Okwui’s exhibitions raised many questions, but this was never one of them. The rest of the world was always there, front and centre.


Comments


  • 20 March 2019 at 3:58pm
    Michael Collins says:
    Adam Shatz's respect for Okwui Enwezor informs every paragraph of this tribute and it's obvious the curator was a talented and energetic creative force.

    However, I think it would have been fairer to inform the reader that OE grew up in an affluent Igbo family, a condition that eases the difficulty of anyone fleeing conflict. On what his family's affluence was based we do not know due to Mr Shatz's reticence on the subject. Indeed, Mr Shatz exhibits reticence (pardon the oxymoron) in many areas, having seemed to have sprung into existence, fully-formed and functioning, in NY in 1990.

    Whatever, Mr Shatz displays all the liberal gimcrackery expected in this context, inevitably referencing "colonial guilt" as a default position for most participants in the "rich" Western art world. I don't believe that the majority of these dessicated souls possess enough of a conscience to be troubled by guilt but Mr Shatz's entree into these glittering circles means he's a far better judge than I. Perhaps there's an essay there for the future, for the enlightenment of the uninitiated.

    Anyway, OE seems to have supped superbly at the tables of the fortunate and his artistic arguments seem couched in the vocabulary of the artistic Illiminati which by definition exclude formerly colonised people, of course.

    At root this is one rich boy paying his last respects to another. That's the way of the world, of course, but I doubt if the people of Mozambique, for example, will be overcome with grief, or art come to that.









  • 21 March 2019 at 2:54pm
    Michael Collins says:
    Sorry, me again.

    Apologies for the repeated words and clumsy constructions of my main entry.

    It's hard to get it right on a phone and I don't have the benefit of subs or the luxury of unlimited time.

    One curious thing, surely within the purview of a literary publication.
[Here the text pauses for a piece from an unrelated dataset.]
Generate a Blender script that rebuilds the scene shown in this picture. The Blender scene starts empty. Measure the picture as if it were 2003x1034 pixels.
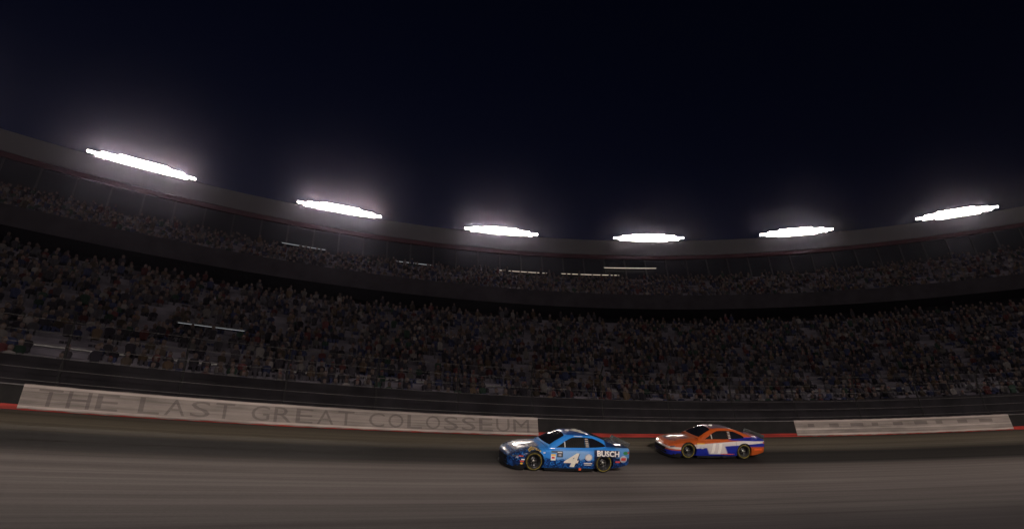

I Google the name Shatz and all that's returned is Schatz.

    This in turn leads down various paths, one of which ends at a prominent Chicago political family with show business interests.

    I wonder what kind of Outfit that is.

  • 22 March 2019 at 4:52pm
    Timothy Rogers says:
    Wow, Michael Collins has brewed some weird stew here. When I Googled Mr. Shatz, a page full of sites with information on his background and long lists of his published work came up. As to a recondite connection with a Chicago family (made out to be somehow sinister), the fact that Mr. Shatz was raised in Massachusetts seems to gainsay that (and, really, are politics and showbiz an uncanny pairing?). On Shatz’s family name, Mr. Collins would have to contact the author himself for some kind of “elucidation” he seems to need. Google searches can be perverse, as we all know, but mine did not return “Schatz” for “Shatz”. Many Schatz families would have become Shatz families upon immigration into the US, either slightly Americanizing the spelling or having it done for them by zealous immigration officials back in the 1880s-1920 years. As to bursting onto the scene fully formed in 1990, all this seems to point to is that Mr. Shatz’s career as a published writer began about the time, presumably soon after completing his college education at Columbia University. Is this also somehow odd? I don’t think so. Looking over the large number of his published articles I could see that his interests were manifold – a lot of writing about jazz and jazz musicians, writing about writers and art, and writing about Middle-Eastern politics and culture. At my age (old) I read articles that I like, but I often soon forget the name of the author. I was pleasantly surprised to discover that an NYRB essay-review of two Roland Barthes biographies I read last year was written Mr. Shatz – it was a good piece. What is it, exactly, that bugs Collins about this man and/or his writing?